### YOUR TASK
Return all of the data exactly, with nothing left out but the pictures.

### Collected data
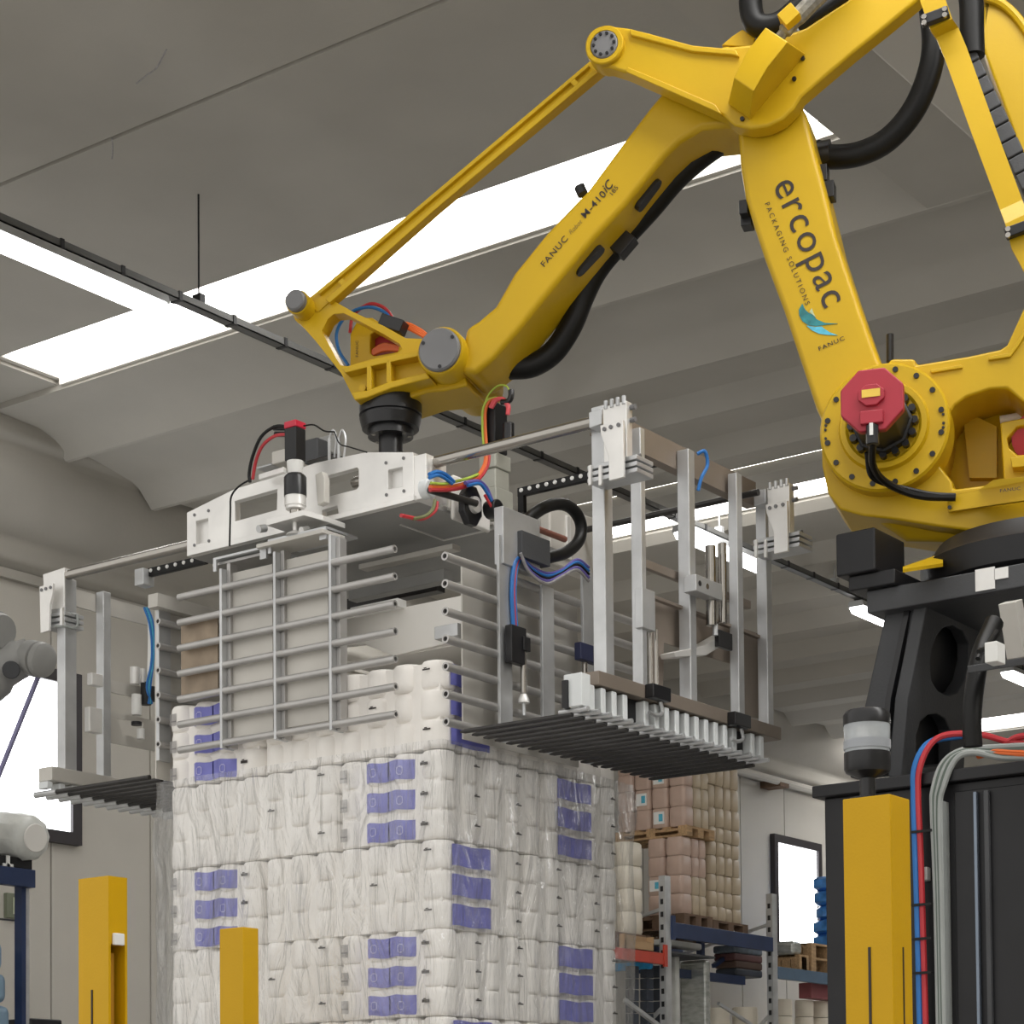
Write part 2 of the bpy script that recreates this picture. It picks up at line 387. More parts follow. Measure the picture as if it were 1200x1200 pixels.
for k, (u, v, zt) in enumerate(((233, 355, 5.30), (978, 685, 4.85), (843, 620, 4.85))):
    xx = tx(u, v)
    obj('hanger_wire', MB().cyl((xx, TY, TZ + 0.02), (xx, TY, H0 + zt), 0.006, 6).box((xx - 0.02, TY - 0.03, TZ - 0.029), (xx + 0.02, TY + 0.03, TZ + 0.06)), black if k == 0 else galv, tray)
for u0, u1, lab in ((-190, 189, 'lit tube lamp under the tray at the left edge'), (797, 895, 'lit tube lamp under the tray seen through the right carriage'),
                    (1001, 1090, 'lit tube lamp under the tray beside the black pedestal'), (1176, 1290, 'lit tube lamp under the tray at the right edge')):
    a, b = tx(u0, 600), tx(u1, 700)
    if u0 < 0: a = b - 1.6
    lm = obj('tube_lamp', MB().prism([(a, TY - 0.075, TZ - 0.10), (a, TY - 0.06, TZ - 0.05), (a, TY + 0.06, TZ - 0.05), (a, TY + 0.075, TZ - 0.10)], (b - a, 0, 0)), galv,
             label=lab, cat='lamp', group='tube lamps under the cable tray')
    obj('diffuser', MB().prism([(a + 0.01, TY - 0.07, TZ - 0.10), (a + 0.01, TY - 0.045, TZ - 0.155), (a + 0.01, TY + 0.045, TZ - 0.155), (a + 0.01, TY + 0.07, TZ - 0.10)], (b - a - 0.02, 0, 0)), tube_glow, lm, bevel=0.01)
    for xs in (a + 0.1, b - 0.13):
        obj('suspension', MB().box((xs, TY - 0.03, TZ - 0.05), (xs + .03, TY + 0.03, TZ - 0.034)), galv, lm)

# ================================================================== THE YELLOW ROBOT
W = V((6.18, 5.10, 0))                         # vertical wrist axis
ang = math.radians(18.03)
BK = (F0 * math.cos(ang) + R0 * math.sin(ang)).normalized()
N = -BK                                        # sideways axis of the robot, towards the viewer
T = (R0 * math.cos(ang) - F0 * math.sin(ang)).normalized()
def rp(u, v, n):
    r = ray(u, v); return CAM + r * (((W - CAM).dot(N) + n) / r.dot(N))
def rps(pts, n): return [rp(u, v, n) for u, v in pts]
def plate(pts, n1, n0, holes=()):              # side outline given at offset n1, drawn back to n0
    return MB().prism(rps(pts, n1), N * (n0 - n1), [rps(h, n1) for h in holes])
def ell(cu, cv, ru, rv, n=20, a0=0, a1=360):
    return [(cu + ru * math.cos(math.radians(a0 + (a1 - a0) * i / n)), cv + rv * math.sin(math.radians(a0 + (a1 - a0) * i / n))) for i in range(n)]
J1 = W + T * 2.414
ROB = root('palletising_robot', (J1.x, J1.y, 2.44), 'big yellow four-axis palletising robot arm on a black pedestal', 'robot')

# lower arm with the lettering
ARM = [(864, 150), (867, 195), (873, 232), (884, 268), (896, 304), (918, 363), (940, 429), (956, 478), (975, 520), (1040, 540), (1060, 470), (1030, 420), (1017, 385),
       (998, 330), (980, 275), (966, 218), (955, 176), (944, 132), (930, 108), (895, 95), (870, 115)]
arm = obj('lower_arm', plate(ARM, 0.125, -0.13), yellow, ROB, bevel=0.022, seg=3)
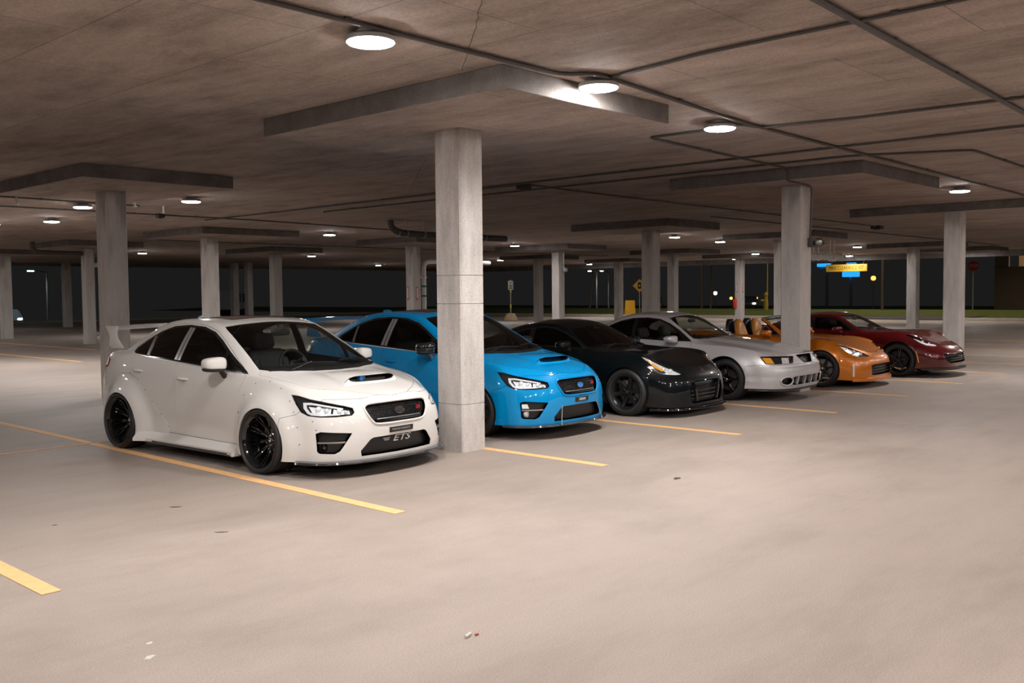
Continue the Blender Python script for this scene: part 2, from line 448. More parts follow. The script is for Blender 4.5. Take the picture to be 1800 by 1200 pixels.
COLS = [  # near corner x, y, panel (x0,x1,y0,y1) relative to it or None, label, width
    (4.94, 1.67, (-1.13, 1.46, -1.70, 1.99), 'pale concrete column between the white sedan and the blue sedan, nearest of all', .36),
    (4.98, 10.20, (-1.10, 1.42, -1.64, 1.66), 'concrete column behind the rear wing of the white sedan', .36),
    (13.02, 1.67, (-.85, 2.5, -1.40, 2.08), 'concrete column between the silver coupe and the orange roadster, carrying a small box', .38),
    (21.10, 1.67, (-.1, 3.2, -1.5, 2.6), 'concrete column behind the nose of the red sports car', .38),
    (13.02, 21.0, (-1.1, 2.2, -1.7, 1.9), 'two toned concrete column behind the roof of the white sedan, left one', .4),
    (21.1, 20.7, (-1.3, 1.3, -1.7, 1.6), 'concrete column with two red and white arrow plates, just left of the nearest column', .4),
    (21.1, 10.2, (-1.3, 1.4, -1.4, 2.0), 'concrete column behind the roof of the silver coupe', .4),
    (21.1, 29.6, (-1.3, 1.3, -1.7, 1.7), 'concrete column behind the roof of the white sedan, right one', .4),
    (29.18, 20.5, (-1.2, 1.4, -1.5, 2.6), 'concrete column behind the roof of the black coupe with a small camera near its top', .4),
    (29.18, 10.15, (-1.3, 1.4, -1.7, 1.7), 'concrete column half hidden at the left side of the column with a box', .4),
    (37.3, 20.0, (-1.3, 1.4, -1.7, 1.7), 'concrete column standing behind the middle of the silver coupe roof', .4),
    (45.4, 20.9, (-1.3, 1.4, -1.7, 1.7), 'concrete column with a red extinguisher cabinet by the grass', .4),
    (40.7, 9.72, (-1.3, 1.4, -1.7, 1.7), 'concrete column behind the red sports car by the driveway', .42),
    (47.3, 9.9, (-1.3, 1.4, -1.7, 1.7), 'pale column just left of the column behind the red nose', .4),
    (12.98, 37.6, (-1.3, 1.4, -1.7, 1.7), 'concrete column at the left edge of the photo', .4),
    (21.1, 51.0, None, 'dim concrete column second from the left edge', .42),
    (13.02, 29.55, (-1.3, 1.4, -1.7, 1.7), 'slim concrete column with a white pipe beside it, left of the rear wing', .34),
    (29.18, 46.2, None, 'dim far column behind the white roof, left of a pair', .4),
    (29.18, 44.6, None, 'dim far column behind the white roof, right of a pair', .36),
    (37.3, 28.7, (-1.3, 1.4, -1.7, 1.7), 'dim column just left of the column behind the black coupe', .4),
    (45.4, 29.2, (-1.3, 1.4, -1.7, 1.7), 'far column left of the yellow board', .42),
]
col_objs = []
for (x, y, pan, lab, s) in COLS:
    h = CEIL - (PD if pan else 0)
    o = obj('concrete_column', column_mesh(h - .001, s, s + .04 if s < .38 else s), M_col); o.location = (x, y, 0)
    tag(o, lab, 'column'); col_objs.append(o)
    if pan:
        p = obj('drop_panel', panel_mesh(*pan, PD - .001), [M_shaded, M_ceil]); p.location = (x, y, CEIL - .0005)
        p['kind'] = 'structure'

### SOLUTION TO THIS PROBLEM
Write part 2 of the bpy script that recreates this picture. It picks up at line 387. More parts follow. Measure the picture as if it were 1200x1200 pixels.
for k, (u, v, zt) in enumerate(((233, 355, 5.30), (978, 685, 4.85), (843, 620, 4.85))):
    xx = tx(u, v)
    obj('hanger_wire', MB().cyl((xx, TY, TZ + 0.02), (xx, TY, H0 + zt), 0.006, 6).box((xx - 0.02, TY - 0.03, TZ - 0.029), (xx + 0.02, TY + 0.03, TZ + 0.06)), black if k == 0 else galv, tray)
for u0, u1, lab in ((-190, 189, 'lit tube lamp under the tray at the left edge'), (797, 895, 'lit tube lamp under the tray seen through the right carriage'),
                    (1001, 1090, 'lit tube lamp under the tray beside the black pedestal'), (1176, 1290, 'lit tube lamp under the tray at the right edge')):
    a, b = tx(u0, 600), tx(u1, 700)
    if u0 < 0: a = b - 1.6
    lm = obj('tube_lamp', MB().prism([(a, TY - 0.075, TZ - 0.10), (a, TY - 0.06, TZ - 0.05), (a, TY + 0.06, TZ - 0.05), (a, TY + 0.075, TZ - 0.10)], (b - a, 0, 0)), galv,
             label=lab, cat='lamp', group='tube lamps under the cable tray')
    obj('diffuser', MB().prism([(a + 0.01, TY - 0.07, TZ - 0.10), (a + 0.01, TY - 0.045, TZ - 0.155), (a + 0.01, TY + 0.045, TZ - 0.155), (a + 0.01, TY + 0.07, TZ - 0.10)], (b - a - 0.02, 0, 0)), tube_glow, lm, bevel=0.01)
    for xs in (a + 0.1, b - 0.13):
        obj('suspension', MB().box((xs, TY - 0.03, TZ - 0.05), (xs + .03, TY + 0.03, TZ - 0.034)), galv, lm)

# ================================================================== THE YELLOW ROBOT
W = V((6.18, 5.10, 0))                         # vertical wrist axis
ang = math.radians(18.03)
BK = (F0 * math.cos(ang) + R0 * math.sin(ang)).normalized()
N = -BK                                        # sideways axis of the robot, towards the viewer
T = (R0 * math.cos(ang) - F0 * math.sin(ang)).normalized()
def rp(u, v, n):
    r = ray(u, v); return CAM + r * (((W - CAM).dot(N) + n) / r.dot(N))
def rps(pts, n): return [rp(u, v, n) for u, v in pts]
def plate(pts, n1, n0, holes=()):              # side outline given at offset n1, drawn back to n0
    return MB().prism(rps(pts, n1), N * (n0 - n1), [rps(h, n1) for h in holes])
def ell(cu, cv, ru, rv, n=20, a0=0, a1=360):
    return [(cu + ru * math.cos(math.radians(a0 + (a1 - a0) * i / n)), cv + rv * math.sin(math.radians(a0 + (a1 - a0) * i / n))) for i in range(n)]
J1 = W + T * 2.414
ROB = root('palletising_robot', (J1.x, J1.y, 2.44), 'big yellow four-axis palletising robot arm on a black pedestal', 'robot')

# lower arm with the lettering
ARM = [(864, 150), (867, 195), (873, 232), (884, 268), (896, 304), (918, 363), (940, 429), (956, 478), (975, 520), (1040, 540), (1060, 470), (1030, 420), (1017, 385),
       (998, 330), (980, 275), (966, 218), (955, 176), (944, 132), (930, 108), (895, 95), (870, 115)]
arm = obj('lower_arm', plate(ARM, 0.125, -0.13), yellow, ROB, bevel=0.022, seg=3)
Continue the Blender Python script for this scene: part 2, from line 448. More parts follow. The script is for Blender 4.5. Take the picture to be 1800 by 1200 pixels.
COLS = [  # near corner x, y, panel (x0,x1,y0,y1) relative to it or None, label, width
    (4.94, 1.67, (-1.13, 1.46, -1.70, 1.99), 'pale concrete column between the white sedan and the blue sedan, nearest of all', .36),
    (4.98, 10.20, (-1.10, 1.42, -1.64, 1.66), 'concrete column behind the rear wing of the white sedan', .36),
    (13.02, 1.67, (-.85, 2.5, -1.40, 2.08), 'concrete column between the silver coupe and the orange roadster, carrying a small box', .38),
    (21.10, 1.67, (-.1, 3.2, -1.5, 2.6), 'concrete column behind the nose of the red sports car', .38),
    (13.02, 21.0, (-1.1, 2.2, -1.7, 1.9), 'two toned concrete column behind the roof of the white sedan, left one', .4),
    (21.1, 20.7, (-1.3, 1.3, -1.7, 1.6), 'concrete column with two red and white arrow plates, just left of the nearest column', .4),
    (21.1, 10.2, (-1.3, 1.4, -1.4, 2.0), 'concrete column behind the roof of the silver coupe', .4),
    (21.1, 29.6, (-1.3, 1.3, -1.7, 1.7), 'concrete column behind the roof of the white sedan, right one', .4),
    (29.18, 20.5, (-1.2, 1.4, -1.5, 2.6), 'concrete column behind the roof of the black coupe with a small camera near its top', .4),
    (29.18, 10.15, (-1.3, 1.4, -1.7, 1.7), 'concrete column half hidden at the left side of the column with a box', .4),
    (37.3, 20.0, (-1.3, 1.4, -1.7, 1.7), 'concrete column standing behind the middle of the silver coupe roof', .4),
    (45.4, 20.9, (-1.3, 1.4, -1.7, 1.7), 'concrete column with a red extinguisher cabinet by the grass', .4),
    (40.7, 9.72, (-1.3, 1.4, -1.7, 1.7), 'concrete column behind the red sports car by the driveway', .42),
    (47.3, 9.9, (-1.3, 1.4, -1.7, 1.7), 'pale column just left of the column behind the red nose', .4),
    (12.98, 37.6, (-1.3, 1.4, -1.7, 1.7), 'concrete column at the left edge of the photo', .4),
    (21.1, 51.0, None, 'dim concrete column second from the left edge', .42),
    (13.02, 29.55, (-1.3, 1.4, -1.7, 1.7), 'slim concrete column with a white pipe beside it, left of the rear wing', .34),
    (29.18, 46.2, None, 'dim far column behind the white roof, left of a pair', .4),
    (29.18, 44.6, None, 'dim far column behind the white roof, right of a pair', .36),
    (37.3, 28.7, (-1.3, 1.4, -1.7, 1.7), 'dim column just left of the column behind the black coupe', .4),
    (45.4, 29.2, (-1.3, 1.4, -1.7, 1.7), 'far column left of the yellow board', .42),
]
col_objs = []
for (x, y, pan, lab, s) in COLS:
    h = CEIL - (PD if pan else 0)
    o = obj('concrete_column', column_mesh(h - .001, s, s + .04 if s < .38 else s), M_col); o.location = (x, y, 0)
    tag(o, lab, 'column'); col_objs.append(o)
    if pan:
        p = obj('drop_panel', panel_mesh(*pan, PD - .001), [M_shaded, M_ceil]); p.location = (x, y, CEIL - .0005)
        p['kind'] = 'structure'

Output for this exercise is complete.